1814. — À M. DE VAUVENARGUES.
Versailles, 13 mai.

J’ai usé, mon très-aimable philosophe, de la permission que vous m’avez donnée. J’ai crayonné un des meilleurs livres[1] que nous ayons en notre langue, après l’avoir relu avec un extrême recueillement. J’y ai admiré de nouveau cette belle âme si sublime, si éloquente, et si vraie, cette foule d’idées neuves ou rendues d’une manière si hardie, si précise, ces coups de pinceau si fiers et si tendres. Il ne tient qu’à vous de séparer cette profusion de diamants de quelques pierres fausses ou enchâssées d’une manière étrangère à notre langue. Il faut que ce livre soit excellent d’un bout à l’autre. Je vous conjure de faire cet honneur à notre nation et à vous-même, et de rendre ce service à l’esprit humain.
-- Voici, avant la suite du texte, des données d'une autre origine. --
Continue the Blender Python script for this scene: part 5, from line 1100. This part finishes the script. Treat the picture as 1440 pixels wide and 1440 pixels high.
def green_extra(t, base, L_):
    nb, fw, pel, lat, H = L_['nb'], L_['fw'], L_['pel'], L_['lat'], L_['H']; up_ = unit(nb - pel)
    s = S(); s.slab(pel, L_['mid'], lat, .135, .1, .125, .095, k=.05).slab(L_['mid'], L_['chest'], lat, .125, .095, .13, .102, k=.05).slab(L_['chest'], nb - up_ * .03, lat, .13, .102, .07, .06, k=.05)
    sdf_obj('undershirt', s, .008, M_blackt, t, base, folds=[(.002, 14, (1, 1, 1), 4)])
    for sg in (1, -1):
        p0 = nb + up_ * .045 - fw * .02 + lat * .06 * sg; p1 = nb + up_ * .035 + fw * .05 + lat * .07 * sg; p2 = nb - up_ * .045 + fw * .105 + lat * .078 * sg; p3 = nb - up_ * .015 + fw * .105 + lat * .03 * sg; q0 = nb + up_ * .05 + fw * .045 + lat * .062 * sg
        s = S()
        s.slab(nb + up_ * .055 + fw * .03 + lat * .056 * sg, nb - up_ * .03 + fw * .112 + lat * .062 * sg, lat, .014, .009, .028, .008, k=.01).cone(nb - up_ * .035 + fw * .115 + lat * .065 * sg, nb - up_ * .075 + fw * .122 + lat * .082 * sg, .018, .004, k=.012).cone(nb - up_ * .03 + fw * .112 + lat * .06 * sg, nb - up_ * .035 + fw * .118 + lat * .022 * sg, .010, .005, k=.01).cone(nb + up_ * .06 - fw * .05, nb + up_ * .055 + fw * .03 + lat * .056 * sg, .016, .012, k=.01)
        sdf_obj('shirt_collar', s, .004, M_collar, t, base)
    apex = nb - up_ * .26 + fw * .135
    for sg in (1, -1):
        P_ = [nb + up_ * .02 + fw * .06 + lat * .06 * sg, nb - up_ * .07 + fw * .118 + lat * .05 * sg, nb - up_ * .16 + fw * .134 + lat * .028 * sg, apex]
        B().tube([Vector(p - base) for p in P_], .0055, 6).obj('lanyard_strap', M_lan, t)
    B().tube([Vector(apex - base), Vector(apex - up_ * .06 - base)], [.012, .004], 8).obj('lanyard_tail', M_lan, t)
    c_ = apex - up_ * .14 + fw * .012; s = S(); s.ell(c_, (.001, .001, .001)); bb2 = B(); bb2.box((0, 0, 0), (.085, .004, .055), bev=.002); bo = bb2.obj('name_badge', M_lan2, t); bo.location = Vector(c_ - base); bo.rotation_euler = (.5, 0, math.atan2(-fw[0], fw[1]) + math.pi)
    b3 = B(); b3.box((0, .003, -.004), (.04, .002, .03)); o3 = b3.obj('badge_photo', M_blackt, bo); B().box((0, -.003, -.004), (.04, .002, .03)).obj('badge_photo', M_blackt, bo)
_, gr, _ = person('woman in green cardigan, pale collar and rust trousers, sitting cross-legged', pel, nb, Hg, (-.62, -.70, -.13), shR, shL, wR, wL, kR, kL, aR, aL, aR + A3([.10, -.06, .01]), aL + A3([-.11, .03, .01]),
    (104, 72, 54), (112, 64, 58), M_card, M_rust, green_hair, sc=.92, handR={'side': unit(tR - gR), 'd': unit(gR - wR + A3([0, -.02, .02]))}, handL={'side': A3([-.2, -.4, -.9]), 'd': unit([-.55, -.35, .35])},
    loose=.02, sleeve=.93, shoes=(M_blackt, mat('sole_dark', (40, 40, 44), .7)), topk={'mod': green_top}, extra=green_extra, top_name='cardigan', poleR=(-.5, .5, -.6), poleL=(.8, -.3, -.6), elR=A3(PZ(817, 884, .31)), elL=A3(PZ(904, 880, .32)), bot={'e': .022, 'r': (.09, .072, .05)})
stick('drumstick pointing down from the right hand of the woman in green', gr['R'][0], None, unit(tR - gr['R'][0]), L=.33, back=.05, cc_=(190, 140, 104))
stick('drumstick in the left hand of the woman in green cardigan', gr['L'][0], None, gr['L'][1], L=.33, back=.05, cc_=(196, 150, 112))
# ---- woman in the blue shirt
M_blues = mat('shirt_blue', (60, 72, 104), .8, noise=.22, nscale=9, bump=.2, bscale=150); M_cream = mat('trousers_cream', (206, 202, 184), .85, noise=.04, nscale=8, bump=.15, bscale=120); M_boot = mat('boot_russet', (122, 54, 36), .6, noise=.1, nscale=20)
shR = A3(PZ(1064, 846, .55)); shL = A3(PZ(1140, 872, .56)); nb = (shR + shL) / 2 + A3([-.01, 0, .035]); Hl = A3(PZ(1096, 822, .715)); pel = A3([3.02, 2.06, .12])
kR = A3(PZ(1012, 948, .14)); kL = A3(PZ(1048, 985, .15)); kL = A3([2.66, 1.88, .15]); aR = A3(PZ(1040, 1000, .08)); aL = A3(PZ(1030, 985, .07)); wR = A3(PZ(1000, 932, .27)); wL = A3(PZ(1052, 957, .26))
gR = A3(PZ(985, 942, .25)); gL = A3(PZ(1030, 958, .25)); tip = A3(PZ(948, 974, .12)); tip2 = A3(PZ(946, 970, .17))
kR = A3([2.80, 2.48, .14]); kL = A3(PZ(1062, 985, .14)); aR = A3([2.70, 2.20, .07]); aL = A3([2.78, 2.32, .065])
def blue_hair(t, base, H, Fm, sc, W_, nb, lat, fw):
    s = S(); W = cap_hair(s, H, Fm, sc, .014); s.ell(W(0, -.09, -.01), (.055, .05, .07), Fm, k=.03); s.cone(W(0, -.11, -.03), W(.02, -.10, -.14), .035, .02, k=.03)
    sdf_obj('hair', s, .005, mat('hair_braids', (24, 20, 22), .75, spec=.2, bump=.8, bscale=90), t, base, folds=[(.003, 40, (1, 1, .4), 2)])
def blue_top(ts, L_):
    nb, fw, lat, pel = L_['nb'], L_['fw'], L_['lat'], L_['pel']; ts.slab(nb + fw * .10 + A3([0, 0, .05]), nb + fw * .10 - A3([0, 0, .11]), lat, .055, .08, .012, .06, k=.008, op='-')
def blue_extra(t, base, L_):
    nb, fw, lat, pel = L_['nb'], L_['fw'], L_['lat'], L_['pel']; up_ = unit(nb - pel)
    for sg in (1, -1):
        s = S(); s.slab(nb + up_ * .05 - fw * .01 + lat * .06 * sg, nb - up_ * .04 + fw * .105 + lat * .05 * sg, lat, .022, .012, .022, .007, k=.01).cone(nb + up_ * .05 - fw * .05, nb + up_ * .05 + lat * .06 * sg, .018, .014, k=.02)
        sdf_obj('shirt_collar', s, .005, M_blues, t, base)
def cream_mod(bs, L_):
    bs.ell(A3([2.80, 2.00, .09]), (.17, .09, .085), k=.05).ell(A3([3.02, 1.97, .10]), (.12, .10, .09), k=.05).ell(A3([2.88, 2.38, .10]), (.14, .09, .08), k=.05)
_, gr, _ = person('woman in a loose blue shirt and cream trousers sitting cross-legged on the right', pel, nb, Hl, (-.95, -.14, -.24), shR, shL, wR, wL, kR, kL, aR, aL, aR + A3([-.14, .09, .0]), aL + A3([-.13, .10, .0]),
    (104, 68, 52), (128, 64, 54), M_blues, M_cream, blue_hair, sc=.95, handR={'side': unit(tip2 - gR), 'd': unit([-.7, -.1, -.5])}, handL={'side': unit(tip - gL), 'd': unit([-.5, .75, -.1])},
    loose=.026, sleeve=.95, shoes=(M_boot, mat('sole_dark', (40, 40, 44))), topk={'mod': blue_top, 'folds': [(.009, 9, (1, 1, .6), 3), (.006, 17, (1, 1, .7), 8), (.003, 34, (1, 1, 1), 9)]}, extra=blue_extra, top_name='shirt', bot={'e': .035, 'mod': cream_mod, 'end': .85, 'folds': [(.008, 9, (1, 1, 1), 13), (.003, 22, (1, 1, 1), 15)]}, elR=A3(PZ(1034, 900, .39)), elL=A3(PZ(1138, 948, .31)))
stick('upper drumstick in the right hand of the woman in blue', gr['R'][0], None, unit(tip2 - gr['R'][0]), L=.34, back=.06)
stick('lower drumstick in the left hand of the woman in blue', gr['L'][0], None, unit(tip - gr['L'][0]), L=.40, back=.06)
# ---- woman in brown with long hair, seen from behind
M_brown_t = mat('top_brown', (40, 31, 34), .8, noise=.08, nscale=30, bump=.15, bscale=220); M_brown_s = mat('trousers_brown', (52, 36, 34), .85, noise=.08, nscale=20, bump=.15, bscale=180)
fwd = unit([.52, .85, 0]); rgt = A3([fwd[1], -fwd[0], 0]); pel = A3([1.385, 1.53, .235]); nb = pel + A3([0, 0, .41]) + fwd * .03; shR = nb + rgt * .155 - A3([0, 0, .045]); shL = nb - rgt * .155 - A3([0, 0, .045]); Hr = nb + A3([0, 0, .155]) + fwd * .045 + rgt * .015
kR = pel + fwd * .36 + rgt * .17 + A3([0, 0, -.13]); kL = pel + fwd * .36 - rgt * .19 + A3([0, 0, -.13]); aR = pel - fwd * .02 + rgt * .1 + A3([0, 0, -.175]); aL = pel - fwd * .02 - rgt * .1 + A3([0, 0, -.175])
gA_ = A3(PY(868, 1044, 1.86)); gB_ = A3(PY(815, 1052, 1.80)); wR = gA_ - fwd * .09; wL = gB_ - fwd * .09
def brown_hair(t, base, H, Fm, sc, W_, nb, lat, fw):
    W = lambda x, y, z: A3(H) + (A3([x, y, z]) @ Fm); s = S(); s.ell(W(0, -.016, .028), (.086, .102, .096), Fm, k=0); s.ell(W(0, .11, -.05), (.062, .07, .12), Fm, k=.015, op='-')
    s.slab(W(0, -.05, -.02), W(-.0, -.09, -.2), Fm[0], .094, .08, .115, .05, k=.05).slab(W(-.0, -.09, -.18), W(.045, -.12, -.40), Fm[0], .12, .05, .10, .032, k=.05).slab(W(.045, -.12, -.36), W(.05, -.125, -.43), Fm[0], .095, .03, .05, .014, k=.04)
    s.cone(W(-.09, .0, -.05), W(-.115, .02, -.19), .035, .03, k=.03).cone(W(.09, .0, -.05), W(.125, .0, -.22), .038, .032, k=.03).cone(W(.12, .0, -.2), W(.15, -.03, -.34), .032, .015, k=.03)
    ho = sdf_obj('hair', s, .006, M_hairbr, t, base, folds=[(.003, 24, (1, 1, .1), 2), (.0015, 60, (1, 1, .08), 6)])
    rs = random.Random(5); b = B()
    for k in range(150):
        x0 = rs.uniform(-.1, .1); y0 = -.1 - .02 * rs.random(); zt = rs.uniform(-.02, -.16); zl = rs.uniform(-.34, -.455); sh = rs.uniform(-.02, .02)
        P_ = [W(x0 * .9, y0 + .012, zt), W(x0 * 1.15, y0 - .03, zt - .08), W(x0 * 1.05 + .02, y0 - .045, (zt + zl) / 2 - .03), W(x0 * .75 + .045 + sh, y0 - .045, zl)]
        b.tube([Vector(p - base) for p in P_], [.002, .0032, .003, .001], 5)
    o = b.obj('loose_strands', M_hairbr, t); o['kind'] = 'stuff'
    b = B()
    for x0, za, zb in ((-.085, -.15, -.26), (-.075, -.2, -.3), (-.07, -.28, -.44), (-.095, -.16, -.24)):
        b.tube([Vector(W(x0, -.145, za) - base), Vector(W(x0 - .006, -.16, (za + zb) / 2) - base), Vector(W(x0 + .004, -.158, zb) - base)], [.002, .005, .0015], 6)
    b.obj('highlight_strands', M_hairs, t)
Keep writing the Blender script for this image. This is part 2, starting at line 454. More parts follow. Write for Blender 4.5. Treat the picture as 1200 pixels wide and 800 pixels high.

Je me garde bien d’insister sur mes critiques ; je les soumets à votre raison, à votre goût, et j’exclus l’amour-propre de notre tribunal. J’ai la plus grande impatience de vous embrasser. Je vous supplie de dire à notre ami Marmontel qu’il m’envoie sur-le-champ ce qu’il sait bien. Il n’a qu’à l’adresser, par la poste, chez M. d’Argenson, ministre des affaires étrangères, à Versailles. Il faut deux enveloppes, la première à moi, la dernière à M. d’Argenson.

Adieu, belle âme et beau génie.

  1. L’Introduction à la connaissancede l’esprit humain, ouvrage cité plus haut.